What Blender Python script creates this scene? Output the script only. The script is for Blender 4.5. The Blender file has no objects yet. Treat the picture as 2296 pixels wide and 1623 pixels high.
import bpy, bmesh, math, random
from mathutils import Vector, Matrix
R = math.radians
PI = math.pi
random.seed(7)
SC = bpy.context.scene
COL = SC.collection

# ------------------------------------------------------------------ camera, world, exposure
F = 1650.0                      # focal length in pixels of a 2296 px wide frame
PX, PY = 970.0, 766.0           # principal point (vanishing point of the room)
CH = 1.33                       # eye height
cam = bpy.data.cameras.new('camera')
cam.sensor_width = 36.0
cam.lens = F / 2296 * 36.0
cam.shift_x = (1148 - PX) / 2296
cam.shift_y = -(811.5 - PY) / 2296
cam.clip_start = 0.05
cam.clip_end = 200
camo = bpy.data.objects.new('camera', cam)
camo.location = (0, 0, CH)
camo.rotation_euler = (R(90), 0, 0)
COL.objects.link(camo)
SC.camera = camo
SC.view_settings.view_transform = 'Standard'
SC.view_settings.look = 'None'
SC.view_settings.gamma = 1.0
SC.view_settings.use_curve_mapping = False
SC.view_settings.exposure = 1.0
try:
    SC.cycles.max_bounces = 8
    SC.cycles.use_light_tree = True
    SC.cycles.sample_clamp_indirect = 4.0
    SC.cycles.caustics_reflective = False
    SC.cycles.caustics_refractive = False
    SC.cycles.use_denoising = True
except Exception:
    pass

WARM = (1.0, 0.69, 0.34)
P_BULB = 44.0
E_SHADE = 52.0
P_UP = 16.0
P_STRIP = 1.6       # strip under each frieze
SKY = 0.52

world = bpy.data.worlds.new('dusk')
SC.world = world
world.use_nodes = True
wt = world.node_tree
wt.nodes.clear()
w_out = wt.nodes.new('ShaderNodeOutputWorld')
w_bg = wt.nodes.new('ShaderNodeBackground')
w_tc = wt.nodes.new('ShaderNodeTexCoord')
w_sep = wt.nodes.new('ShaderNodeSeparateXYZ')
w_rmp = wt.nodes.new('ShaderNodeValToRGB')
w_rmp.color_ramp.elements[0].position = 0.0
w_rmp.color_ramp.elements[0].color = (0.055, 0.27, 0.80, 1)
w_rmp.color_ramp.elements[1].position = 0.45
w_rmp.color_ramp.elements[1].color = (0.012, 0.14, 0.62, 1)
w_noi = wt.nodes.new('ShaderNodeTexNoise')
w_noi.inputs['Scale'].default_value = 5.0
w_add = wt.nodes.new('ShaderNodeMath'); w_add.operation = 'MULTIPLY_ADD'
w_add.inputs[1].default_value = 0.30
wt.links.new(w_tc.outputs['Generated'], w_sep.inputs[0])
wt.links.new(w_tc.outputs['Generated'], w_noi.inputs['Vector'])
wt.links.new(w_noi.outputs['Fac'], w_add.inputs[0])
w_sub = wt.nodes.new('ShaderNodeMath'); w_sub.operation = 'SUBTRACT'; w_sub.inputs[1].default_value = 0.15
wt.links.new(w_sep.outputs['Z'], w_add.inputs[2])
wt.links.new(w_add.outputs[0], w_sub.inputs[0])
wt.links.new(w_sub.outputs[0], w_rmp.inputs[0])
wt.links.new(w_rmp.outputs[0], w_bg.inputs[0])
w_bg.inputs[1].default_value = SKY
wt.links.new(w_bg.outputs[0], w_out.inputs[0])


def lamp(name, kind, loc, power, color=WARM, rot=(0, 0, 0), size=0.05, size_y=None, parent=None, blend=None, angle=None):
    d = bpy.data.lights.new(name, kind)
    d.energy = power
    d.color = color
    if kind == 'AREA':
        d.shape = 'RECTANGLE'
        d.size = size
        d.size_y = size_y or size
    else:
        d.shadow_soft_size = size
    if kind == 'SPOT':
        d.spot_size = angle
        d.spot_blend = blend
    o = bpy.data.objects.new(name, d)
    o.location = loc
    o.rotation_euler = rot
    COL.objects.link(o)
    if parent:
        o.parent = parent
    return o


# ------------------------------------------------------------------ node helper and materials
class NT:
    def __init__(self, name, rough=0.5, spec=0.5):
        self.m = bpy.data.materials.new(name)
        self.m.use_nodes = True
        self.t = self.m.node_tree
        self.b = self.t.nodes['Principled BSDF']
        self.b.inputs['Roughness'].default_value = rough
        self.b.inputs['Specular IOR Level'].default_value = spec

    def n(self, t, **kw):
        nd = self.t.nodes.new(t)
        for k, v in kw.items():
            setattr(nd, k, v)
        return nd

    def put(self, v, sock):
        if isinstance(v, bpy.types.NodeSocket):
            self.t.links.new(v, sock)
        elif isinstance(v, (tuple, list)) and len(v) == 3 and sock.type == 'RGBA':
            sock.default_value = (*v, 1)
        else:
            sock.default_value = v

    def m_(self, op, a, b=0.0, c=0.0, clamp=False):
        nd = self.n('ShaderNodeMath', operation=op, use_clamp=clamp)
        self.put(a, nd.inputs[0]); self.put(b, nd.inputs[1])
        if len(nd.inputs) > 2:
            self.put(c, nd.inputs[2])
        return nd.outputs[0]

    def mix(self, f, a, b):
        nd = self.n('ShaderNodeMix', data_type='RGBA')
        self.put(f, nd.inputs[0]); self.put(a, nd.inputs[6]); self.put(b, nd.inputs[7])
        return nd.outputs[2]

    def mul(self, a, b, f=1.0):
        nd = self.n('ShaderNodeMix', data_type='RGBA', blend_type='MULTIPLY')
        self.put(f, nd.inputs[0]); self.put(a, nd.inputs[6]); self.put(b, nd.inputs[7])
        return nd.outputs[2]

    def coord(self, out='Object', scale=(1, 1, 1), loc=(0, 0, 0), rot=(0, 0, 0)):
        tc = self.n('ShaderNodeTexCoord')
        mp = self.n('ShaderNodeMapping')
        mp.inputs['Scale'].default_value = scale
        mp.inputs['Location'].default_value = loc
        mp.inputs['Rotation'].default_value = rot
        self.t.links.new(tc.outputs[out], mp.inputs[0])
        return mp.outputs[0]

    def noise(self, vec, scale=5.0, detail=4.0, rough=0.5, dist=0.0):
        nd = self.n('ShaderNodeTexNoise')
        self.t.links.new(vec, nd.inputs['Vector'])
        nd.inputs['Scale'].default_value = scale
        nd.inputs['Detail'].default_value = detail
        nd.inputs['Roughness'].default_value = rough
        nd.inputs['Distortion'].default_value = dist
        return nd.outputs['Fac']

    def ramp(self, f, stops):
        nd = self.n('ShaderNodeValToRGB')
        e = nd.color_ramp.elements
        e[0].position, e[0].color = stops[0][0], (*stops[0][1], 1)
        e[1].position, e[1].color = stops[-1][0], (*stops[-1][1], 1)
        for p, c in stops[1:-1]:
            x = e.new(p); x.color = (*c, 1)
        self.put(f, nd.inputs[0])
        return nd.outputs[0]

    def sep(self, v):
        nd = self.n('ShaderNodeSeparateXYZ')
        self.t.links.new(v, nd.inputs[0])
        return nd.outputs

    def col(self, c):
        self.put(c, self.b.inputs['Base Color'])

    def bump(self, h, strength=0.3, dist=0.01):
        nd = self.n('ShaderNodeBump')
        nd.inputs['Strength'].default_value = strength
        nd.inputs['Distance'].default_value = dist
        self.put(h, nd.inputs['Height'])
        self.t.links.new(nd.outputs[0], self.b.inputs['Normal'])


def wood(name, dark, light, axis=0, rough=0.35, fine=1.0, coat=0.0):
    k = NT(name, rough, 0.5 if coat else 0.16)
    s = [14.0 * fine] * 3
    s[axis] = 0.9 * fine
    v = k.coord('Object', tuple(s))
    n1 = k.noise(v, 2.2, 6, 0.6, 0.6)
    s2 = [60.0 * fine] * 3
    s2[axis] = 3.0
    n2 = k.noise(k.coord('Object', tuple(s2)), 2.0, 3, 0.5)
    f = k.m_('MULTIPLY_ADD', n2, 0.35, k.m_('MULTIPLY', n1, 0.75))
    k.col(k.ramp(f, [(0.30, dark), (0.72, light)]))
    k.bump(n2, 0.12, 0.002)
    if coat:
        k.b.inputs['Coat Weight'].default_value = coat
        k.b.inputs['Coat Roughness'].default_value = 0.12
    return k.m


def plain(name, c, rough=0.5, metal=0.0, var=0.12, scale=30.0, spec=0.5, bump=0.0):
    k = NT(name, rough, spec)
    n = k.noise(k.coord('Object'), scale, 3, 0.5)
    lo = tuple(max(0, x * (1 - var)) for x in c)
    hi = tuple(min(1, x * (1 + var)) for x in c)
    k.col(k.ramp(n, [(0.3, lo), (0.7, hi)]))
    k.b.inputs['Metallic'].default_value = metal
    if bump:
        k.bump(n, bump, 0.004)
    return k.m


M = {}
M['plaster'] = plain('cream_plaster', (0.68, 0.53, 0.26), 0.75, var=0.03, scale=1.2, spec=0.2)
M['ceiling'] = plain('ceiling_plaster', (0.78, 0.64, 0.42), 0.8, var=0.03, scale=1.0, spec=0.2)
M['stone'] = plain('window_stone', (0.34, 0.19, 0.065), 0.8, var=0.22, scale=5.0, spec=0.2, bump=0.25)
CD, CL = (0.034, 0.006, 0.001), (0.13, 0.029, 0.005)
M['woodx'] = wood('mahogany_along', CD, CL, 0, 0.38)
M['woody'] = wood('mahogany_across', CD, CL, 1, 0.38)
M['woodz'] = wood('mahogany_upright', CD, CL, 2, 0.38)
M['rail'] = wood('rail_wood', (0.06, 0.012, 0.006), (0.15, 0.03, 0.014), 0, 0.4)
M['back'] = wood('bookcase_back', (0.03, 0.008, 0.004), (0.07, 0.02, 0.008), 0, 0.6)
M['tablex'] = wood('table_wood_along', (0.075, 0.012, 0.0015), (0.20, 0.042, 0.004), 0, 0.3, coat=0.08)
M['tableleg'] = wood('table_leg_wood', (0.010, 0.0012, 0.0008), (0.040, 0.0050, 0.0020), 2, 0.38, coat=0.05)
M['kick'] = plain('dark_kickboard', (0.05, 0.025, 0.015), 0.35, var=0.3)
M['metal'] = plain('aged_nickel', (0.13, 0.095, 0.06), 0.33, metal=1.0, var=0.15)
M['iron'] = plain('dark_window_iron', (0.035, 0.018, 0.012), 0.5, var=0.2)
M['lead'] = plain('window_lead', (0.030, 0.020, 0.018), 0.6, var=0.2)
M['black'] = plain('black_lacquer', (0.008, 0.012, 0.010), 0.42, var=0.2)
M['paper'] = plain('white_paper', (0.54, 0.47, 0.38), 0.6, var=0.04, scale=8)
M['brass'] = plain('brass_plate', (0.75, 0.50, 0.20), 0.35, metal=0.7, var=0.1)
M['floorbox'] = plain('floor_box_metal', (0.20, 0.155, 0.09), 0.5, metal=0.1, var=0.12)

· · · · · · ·

Exercise requirements. Only the lines from the opening of the material through the line with "COL = SC.collection" should be echoed, exactly as written.

The answer.
What Blender Python script creates this scene? Output the script only. The script is for Blender 4.5. The Blender file has no objects yet. Treat the picture as 2296 pixels wide and 1623 pixels high.
import bpy, bmesh, math, random
from mathutils import Vector, Matrix
R = math.radians
PI = math.pi
random.seed(7)
SC = bpy.context.scene
COL = SC.collection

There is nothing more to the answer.